In engines, we respect cycles; in swings, we respect phases. Use event‑aligned windows around backswing, acceleration, impact, and follow‑through, similar to crank cycles or gear transitions. Overlap modestly to capture transients, and add pre‑event context so anticipatory mechanics are visible. This preserves causality, reduces leakage, and lets the model connect preparatory movements with downstream errors like scooping, casting, or collapsing posture.
Zero‑g offsets, gyroscope drift, and misaligned axes can bury subtle patterns. Borrow calibration rituals from fleet sensors: periodic static poses, quick figure‑eight routines, and gravity alignment checks. Use orientation‑invariant features or transform to a body‑centric frame tied to pelvis or trunk. Gentle denoising, not over‑smoothing, keeps impact signatures crisp while removing strap flutter and clothing rustle that masquerade as motion anomalies.

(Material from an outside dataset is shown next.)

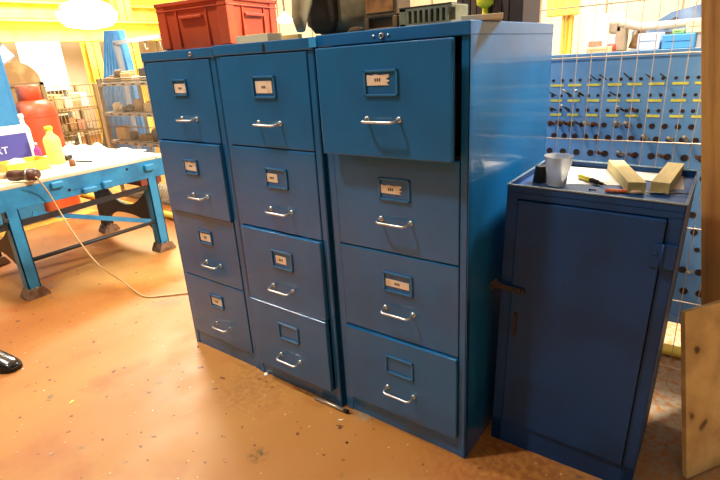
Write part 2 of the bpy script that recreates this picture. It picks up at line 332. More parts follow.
# tapered black stopper
def put(o, P):
    o.matrix_world = Matrix.Translation(P) @ Euler((0, ls, sa)).to_matrix().to_4x4()
r = B(); lathe(r, [(.0205, 0), (.0205, .002), (.0165, .046), (.015, .048), (.006, .0482), (.005, .044)], 24); o = obj('stopper', r, mat('black rubber', '#201d1b', .6)); put(o, tray(540, 181.5, .0004)); tag(o, 'small black tapered stopper standing beside the plastic cup', 'stopper')
r = B(); CP = [(.0285, 0), (.030, .003), (.0335, .045), (.0355, .047), (.041, .088), (.0435, .089), (.0435, .0915), (.0405, .0915), (.034, .048), (.0315, .045), (.0275, .004), (.0002, .0038)]
lathe(r, CP, 40, caps=False); r.faces.new([v for v in r.verts][:40][::-1])
o = obj('plastic_cup', r, mat('clear cup plastic', '#fafaf8', .2, trans=.7, ior=1.12)); put(o, tray(556, 184.5, .0004)); o.scale = (.92, .92, .92); tag(o, 'clear ribbed plastic cup standing in the locker tray', 'cup')
def along(name, p, q, label, cat, up=.008, group=None):
    P, Q = tray(*p, up), tray(*q, up); d = (Q-P); t = thing(name, label, cat, group=group); t.matrix_world = Matrix.Translation(P) @ d.to_track_quat('Z', 'Y').to_matrix().to_4x4(); return t, d.length
t, L_ = along('screwdriver', (579, 176), (603, 184), 'yellow and black handled screwdriver on the white paper', 'screwdriver', .0085)
r = B(); lathe(r, [(.003, 0), (.0078, .003), (.0078, L_*.45), (.006, L_*.5)], 8); obj('handle', r, mat('yellow plastic', '#e6d23a', .35), t)
r = B(); lathe(r, [(.0062, L_*.5), (.0078, L_*.55), (.0066, L_*.68), (.0075, L_*.76), (.004, L_*.85), (.004, L_)], 12); obj('collar', r, DARK, t)
r = B(); tube(r, [(0,-.0,L_), (0,0,L_+.012)], .002); obj('tip', r, STEEL, t)
t, L_ = along('file', (605, 190.5), (690, 194), 'orange wooden handled file lying along the front rim of the tray', 'file', .006)
r = B(); lathe(r, [(.003, 0), (.0055, .004), (.0055, .05), (.0045, .06)], 12); obj('handle', r, mat('orange wood', '#c8562c', .5, col2='#e0a070', scale=30), t)
r = B(); lathe(r, [(.0048, .06), (.007, .066), (.0055, .085), (.002, .09)], 12); obj('ferrule', r, mat('pale wood', '#e2bd92', .6), t)
r = B(); tube(r, [(0,0,.088), (0,0,L_)], .0018); obj('blade', r, STEEL, t)
t, L_ = along('bolt', (589, 189.5), (596, 190), 'tiny dark bolt beside the orange handle', 'bolt', .003)
r = B(); lathe(r, [(.003, 0), (.003, .003), (.0015, .0035), (.0015, L_)], 6); o = obj('shank', r, BLACK, t)

# ------------------------------------------------------------------ things on top of the filing cabinets
def crate():
    w, d, h = .345, .31, .165
    t = thing('storage_crate', 'red plastic storage crate on top of the filing cabinets', 'crate', (-.96, .075, 1.3205), (0, 0, .18))
    def ring(i, z): return [(-w+i, i, z), (-i, i, z), (-i, d-i, z), (-w+i, d-i, z)]
    r = B()
    def shell(a, za, b2, zb, mi=0):
        A = [r.verts.new(v) for v in ring(a, za)]; Bv = [r.verts.new(v) for v in ring(b2, zb)]
        for k in range(4): r.faces.new((A[k], A[(k+1)%4], Bv[(k+1)%4], Bv[k]))
        return A, Bv
    A, _ = shell(.014, 0, .006, h); r.faces.new(A[::-1]); shell(.020, .006, .012, h)
    A2 = [r.verts.new(v) for v in ring(.02, .006)]; r.faces.new(A2)
    obj('body', r, RED, t)
    r = B()
    for z0, z1, o_ in ((h-.012, h, .0), (h-.030, h-.026, .001)):
        bx(r, (-w+o_, o_, z0), (0-o_, o_+.010, z1), bev=.001); bx(r, (-w+o_, d-.010-o_, z0), (-o_, d-o_, z1), bev=.001); bx(r, (-w+o_, o_, z0), (-w+.010+o_, d-o_, z1), bev=.001); bx(r, (-.010-o_, o_, z0), (-o_, d-o_, z1), bev=.001)
    obj('rim', r, RED, t)
    for X in (-w+.003, -.047):
        for Y in (.003, d-.047): r = B(); bx(r, (X, Y, .004), (X+.044, Y+.044, h-.005), bev=.004); obj('corner_post', r, RED, t)
    for X in (-w*.72, -w*.30):
        r = B(); bx(r, (X, .003, .01), (X+.006, .014, h-.03)); obj('rib', r, RED, t); r = B(); bx(r, (X, d-.014, .01), (X+.006, d-.003, h-.03)); obj('rib', r, RED, t)
    for Y in (.09, .22):
        r = B(); bx(r, (-.014, Y, .01), (-.003, Y+.006, h-.03)); obj('rib', r, RED, t); r = B(); bx(r, (-w+.003, Y, .01), (-w+.014, Y+.006, h-.03)); obj('rib', r, RED, t)
    for nm, lo_, hi_ in (('hand_grip', (-w*.66, -.004, h-.062), (-w*.34, .010, h-.052)), ('hand_grip', (-.010, .10, h-.062), (.004, .215, h-.052))):
        r = B(); bx(r, lo_, hi_, bev=.002)
        if lo_[1] < 0: bx(r, (lo_[0]+.004, .0095, h-.052), (hi_[0]-.004, .0105, h-.032), 1)
        else: bx(r, (-.0105, lo_[1]+.004, h-.052), (-.0095, hi_[1]-.004, h-.032), 1)
        obj(nm, r, [RED, mat('grip shadow gap', '#5a1c14', .8)], t)
crate()
Z0 = 1.3205
# loose pads by the crate
for k, (a, bq, yy, nm, lab, ww, zz) in enumerate([((243, 39), (275, 36), .12, 'notepad', 'cream paper pads lying on the middle cabinet beside the red crate', .07, 0),
                                     ((262, 36), (300, 33), .20, 'wooden_batten', 'pale wooden batten in front of the bag on the middle cabinet', .02, 0),
                                     ((255, 30), (285, 28), .30, 'cardboard_strip', 'thin cardboard strip lying behind the cream pads', .03, 0)]):
    P, Q = aty(*a, yy), aty(*bq, yy); P.z = Q.z = Z0+.014-.003*k
    r = B(); bar(r, P, Q, ww, .028-.006*k, bev=.001); tag(obj(nm, r, mat('pad%d'%k, ['#d9c9a0', '#b99d62', '#e6dcc0'][k], .8)), lab, nm.split('_')[-1])
# bag
def bag():
    Y = .23; a, c_ = aty(300, 20, .14), aty(360, 22, .14); w = c_.x-a.x; cx = (a.x+c_.x)/2
    t = thing('work_bag', 'slumped grey-brown work bag on top of the cabinets', 'bag', (cx, Y, Z0), (0, 0, .1))
    def blob(nm, m_, fx, fy, fz, hh, jit, seed, off=(0,0,0), n=28, k=12):
        rnd = random.Random(seed); ph = [rnd.random()*6 for _ in range(6)]; r = B(); rings = []
        for i in range(k+1):
            v = i/k; z = hh*v; sc = (1-.25*v**2)*(.55+.45*min(1, v*6))*(1 if v < .85 else math.sqrt(max(0.02, 1-((v-.85)/.16)**2)))
            rings.append([])
            for j in range(n):
                th = 2*PI*j/n; c1, s1 = math.cos(th), math.sin(th); e = .55
                x = fx*math.copysign(abs(c1)**e, c1); y = fy*math.copysign(abs(s1)**e, s1)
                g = 1+jit*(math.sin(3*th+ph[0]+2*v)+.6*math.sin(7*th+ph[1]+5*v)+.4*math.sin(11*th+ph[2]-4*v))
                rings[-1].append(r.verts.new((off[0]+x*sc*g, off[1]+y*sc*g, off[2]+z)))
        for A, Bq in zip(rings, rings[1:]):
            for j in range(n): f = r.faces.new((A[j], A[(j+1)%n], Bq[(j+1)%n], Bq[j])); f.smooth = True
        r.faces.new(rings[0][::-1]); r.faces.new(rings[-1]); return obj(nm, r, m_, t)
    g = mat('grey brown cloth', '#8c8060', .9, col2='#6e6246', scale=12, bump=.4, bscale=80); dk = mat('dark brown cloth', '#463a2a', .9, col2='#352b20', scale=12, bump=.4, bscale=80)
    blob('body', g, w*.5, .09, 0, .23, .03, 3)
    blob('dark_panel', dk, w*.24, .02, 0, .2, .03, 5, (-w*.12, -.088, .012))
    # drooping sleeve at the left, hanging to the cabinet edge
    r = B(); pts = [(-w*.45, -.02, .22), (-w*.58, -.06, .17), (-w*.60, -.11, .10), (-w*.52, -.15, .05), (-w*.44, -.165, .02)]
    e_ = aty(294, 35, .03); ox = e_.x-cx
    pts = [(ox+.015, -.10, .22), (ox-.005, -.13, .16), (ox-.008, -.155, .10), (ox-.002, -.18, .055), (ox+.006, -.19, .02)]
    tube(r, pts, [.030, .034, .032, .024, .014], 16); obj('strap', r, g, t)
bag()
r = B(); P = aty(356, 25, .14); lathe(r, [(.004, 0), (.022, .003), (.026, .012), (.016, .022), (.002, .024)], 16, 0, Matrix.Diagonal((1.2, .8, .9, 1))); o = obj('putty_lump', r, mat('brown putty', '#5a4630', .8, bump=.4, bscale=30)); o.location = (P.x, .14, Z0); tag(o, 'small brown lump lying at the foot of the bag', 'lump')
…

Road grade and payload change engine signatures; likewise, grip size, string tension, club length, and athlete fatigue reshape swing traces. Log these as structured metadata and feed them as conditioning signals or domain tags. This enables stratified evaluation, fair comparisons across sessions, and smarter personalization layers. It also helps coaches test hypotheses—like whether a heavier racquet actually stabilizes a specific player’s wrist at impact.